Who doesn’t like to start shiny new things?! Indeed: we both ***love*** new projects, collaborations, and ideas. Enthusiasm flows—and inspiration reigns. It feels so good! Yet, it’s as, or even more important to know when the time is right to end something that’s been precious. To give up—in order to get on.

Endings in academia come in many varied forms. Halting a project. Leaving your PhD program. Dissolving a difficult relationship. Letting go of a team member. Leaving a dysfunctional workplace.

Far more often, we talk ourselves optimistically into believing the situation, people, or prospects will improve: “It’s gonna get better … Just wait ….!” We dismiss gut feelings that something deeper is wrong that won’t be solved by our hopes, or optimism, or actions. Faced with the prospect of endings—we’d do anything rather than confront reality and the need for the ending.
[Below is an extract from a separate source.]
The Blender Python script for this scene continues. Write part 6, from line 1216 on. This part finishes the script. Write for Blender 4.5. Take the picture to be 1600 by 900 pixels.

We do anything but an ending.

We’ve both made hard choices in recent times to decisively end aspects of our academic lives which we valued immensely. Some of the most difficult situations we have ever had to grapple with. But these were situations in which the intense difficulty of the ending was matched only by our crystal clarity that the ending was essential.

This month’s remarkable resource addresses the importance of endings in work, life, and relationships. Good endings require clarity of values, thought, and decisive actions irrespective of what others may think or value. Putting your courage before your comfort. It will help ensure you know when endings are necessary and help you do them well.

REMARKABLE RESOURCE

Necessary Endings by Henry Cloud

Life is as much about endings as beginnings—but endings get a much worse rap. We avoid endings, dismiss their necessity, hope that they never ever have to happen. This compromises our work and ourselves. It compromises our ability to be effective, happy, and successful.

KEY MESSAGES

Life is about seasons. They all have their place—including endings. Start to view ending things at the right time and in the right way as a natural and important part of life and work as ‘startings’. Just as the seasons inexorably move—so too endings are essential to life and work.

How do we know when we need to end something? Our natural optimism which usually serves us well beguiles us: we talk ourselves out of the need for any ending at all. Things will improve. People will change. I can handle it all. However, a hollowness often accompanies such self-talk. Our feeling don’t match our thoughts. This is a key signal the ending needs to occur.

To end things well, set a deadline for when you will make the ending happen. Plan and implement how you will end things, not only in terms of your actions but also about how you want to feel. Prioritize self care. Do nothing you will regret in terms of tone, your care for others involved, and try not to burn any bridges. To quote Henry Wadsworth Longfellow “Great is the art of the beginning, but greater is the art of the ending.”

KEY APPLICATIONS

What aspects of your past life or work do you wish you had ended sooner or ended differently? What stopped you ending at the right time or in the right way?

Which parts of your current life or work do you, deep down, sense that endings are overdue or should happen? What is stopping you doing this? What tensions exist between your optimistic self and your realistic self?

Prioritize one aspect of your life and work to end over the next month. Come up with a plan for how you will do this. Make it happen. End it well. Repeat over time.